05 April 2011

Book 14: The Life and Death of Stalin

The Life and Death of Stalin

Louis Fischer


1952

Harper Brothers

Image Stolen from endiscomingblog.com-- not actual album cover


This book was copyrighted in 1952.
Stalin died in March 1953.

Fisher didn't pretend to have precognitive abilities. I think he was just lucky. I would imagine that Stalin's demise probably helped his book sales.

The title is misleading. The author writes about Stalin in the present tense throughout the book.  The "and Death" portion is there to round out the idea, I suppose. 
Fisher leaves us with "Gee... what might happen when Stalin dies?"
That's not exactly the same thing that is implied by the title. I suppose I can forgive fisher for that, because the rest of the monograph is really well-written and, honestly, more interesting than I thought it would be.
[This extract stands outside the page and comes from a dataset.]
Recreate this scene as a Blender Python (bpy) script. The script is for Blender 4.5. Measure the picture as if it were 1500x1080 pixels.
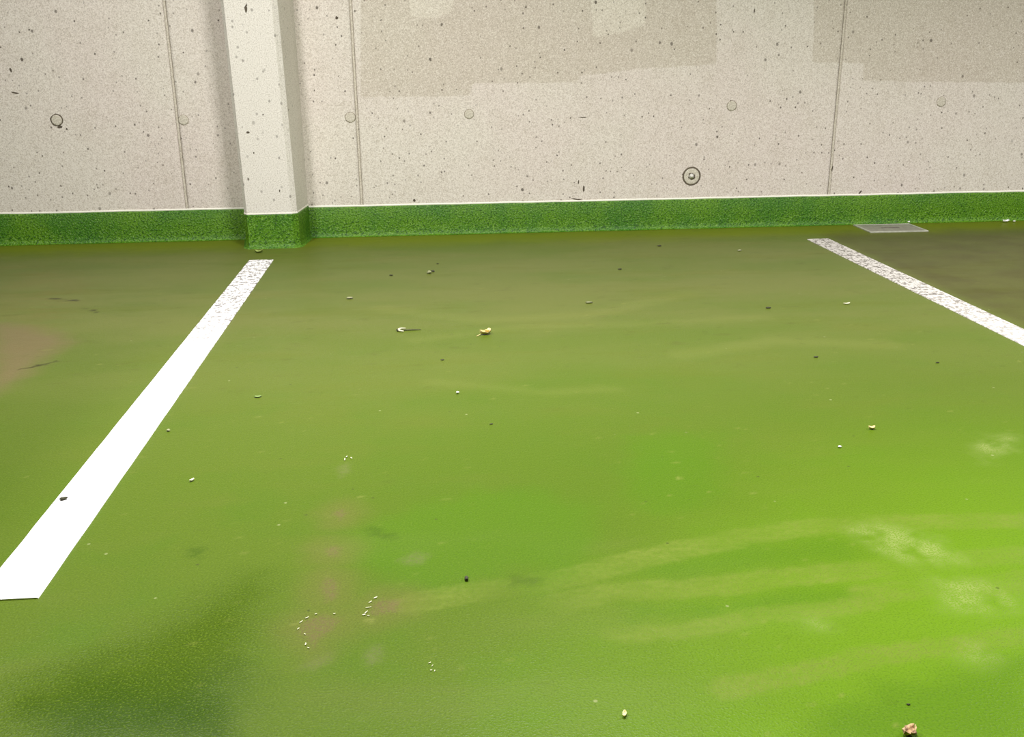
import bpy, bmesh, math, random
import numpy as np
from mathutils import Vector, Matrix, noise

for o in list(bpy.data.objects):
    bpy.data.objects.remove(o)
scene = bpy.context.scene
COL = scene.collection
random.seed(7)

# ---------------------------------------------------------------- camera
FOCAL, PITCH, YAW, ROLL, CAM_H = 1434.39, 0.316252, 0.0863186, -0.0091601, 0.84935
cam_data = bpy.data.cameras.new('camera')
cam_data.sensor_fit = 'HORIZONTAL'
cam_data.sensor_width = 36.0
cam_data.lens = FOCAL * 36.0 / 1500.0
cam_data.clip_start = 0.02
cam = bpy.data.objects.new('camera', cam_data)
COL.objects.link(cam)
fw = Vector((math.sin(YAW) * math.cos(PITCH), math.cos(YAW) * math.cos(PITCH), -math.sin(PITCH)))
rt = Vector((math.cos(YAW), -math.sin(YAW), 0.0))
up = rt.cross(fw)
rt2 = math.cos(ROLL) * rt + math.sin(ROLL) * up
up2 = -math.sin(ROLL) * rt + math.cos(ROLL) * up
m = Matrix.Identity(4)
for i in range(3):
    m[i][0], m[i][1], m[i][2] = rt2[i], up2[i], -fw[i]
m.translation = (0.0, 0.0, CAM_H)
cam.matrix_world = m
scene.camera = cam

# ---------------------------------------------------------------- world, exposure
scene.view_settings.view_transform = 'Standard'
scene.view_settings.look = 'None'
scene.view_settings.gamma = 1.0
scene.view_settings.use_curve_mapping = False
scene.view_settings.exposure = 0.0
scene.cycles.max_bounces = 5
scene.cycles.diffuse_bounces = 3
scene.cycles.glossy_bounces = 2
scene.cycles.caustics_reflective = False
world = bpy.data.worlds.new('world')
scene.world = world
world.use_nodes = True
world.node_tree.nodes['Background'].inputs[0].default_value = (1.0, 0.97, 0.90, 1)
world.node_tree.nodes['Background'].inputs[1].default_value = 0.06

# ceiling lamps: x, y of the centre, watts, beam spread in degrees
CEIL = 2.55
LAMPS = [(0.36, 2.10, 124.0, 180.0), (-1.22, 2.20, 96.0, 180.0), (3.10, 2.25, 104.0, 138.0)]  # last lamp is unseen, added to brighten the right end of the wall
LAMP_COL = (1.0, 0.972, 0.985)

D = 4.697            # wall plane
BAND = 0.1425        # height of the green upstand
JOINTS = [-1.1105, -0.3004, 1.9824]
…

Another thing to keep in mind is the political climate in 1952. The Korean War had been going on for a couple of years. Communism was spreading, and this was how people felt about it:


Tomorrow?! Holy shit!  Guess I don't need to study for that exam, then...

So you can imagine Fisher's tone. He tries to keep an academic distance, but he has a hard time.

One of Fischer's most relied-upon sources is Pravda.
Pravda, during Stalin's tenure, was about as reliable as World Net Daily.... fucking not. 
While these publications might not be factually on-target, they do provide a look into the mind of madness.


Fisher, in the last section, gives us a warning:
"The more democracies resemble dictatorships the less is their coapacity to combat communism by nonviolent means. Two fear-dominated, tightly controlled systems, tense, spiteful, and hateful, repaying each ugly blow with one at least as ugly, and rejecting compromise, would soon catapult theplanet into a war to end all civilization or wouild end civilization without wary by the slower process of banishing moderation, political sanity, accomodation, tolerance, and justice, and reducing human rights and the standard of living,"

Fisher, clearly, knew what he was talking about.
It's hard to imagine living in a world where mutually-assured destruction was a part of everyday life.

"Stalin's fate is in the hands of the non-Stalinists. They can write ahistory's verdict of him. They will determine whether his life was a success or failure."

That really is a point worth considering. First we have to determine what success and failure mean. 
I suppose we can say that total failure is that which brings the least good and the most bad, and success would be just the opposite. We could then say that we determine good and bad based on the number of people positively or negatively affected.

Stalin's life:
Murdered and starved his own people... but we couldn't have stopped Hitler without him.
Which would we choose?

Displaced millions of people under his own rule... but taught the world a lesson about dictatorships (and the west a lesson about making alliances with them).
Which of these would we rather had not happened?

Ruined Lenin's work.... Gave Teapartiers something to put on their stupid signs.
Which really benefits society less?

I would recommend this, but only to someone who was interested in seeing history as it was being made. This is a snapshot of early 1950s perception. When we read older histories, they almost become recursive; not only is the subject of the work a history, the work itself is a piece of history.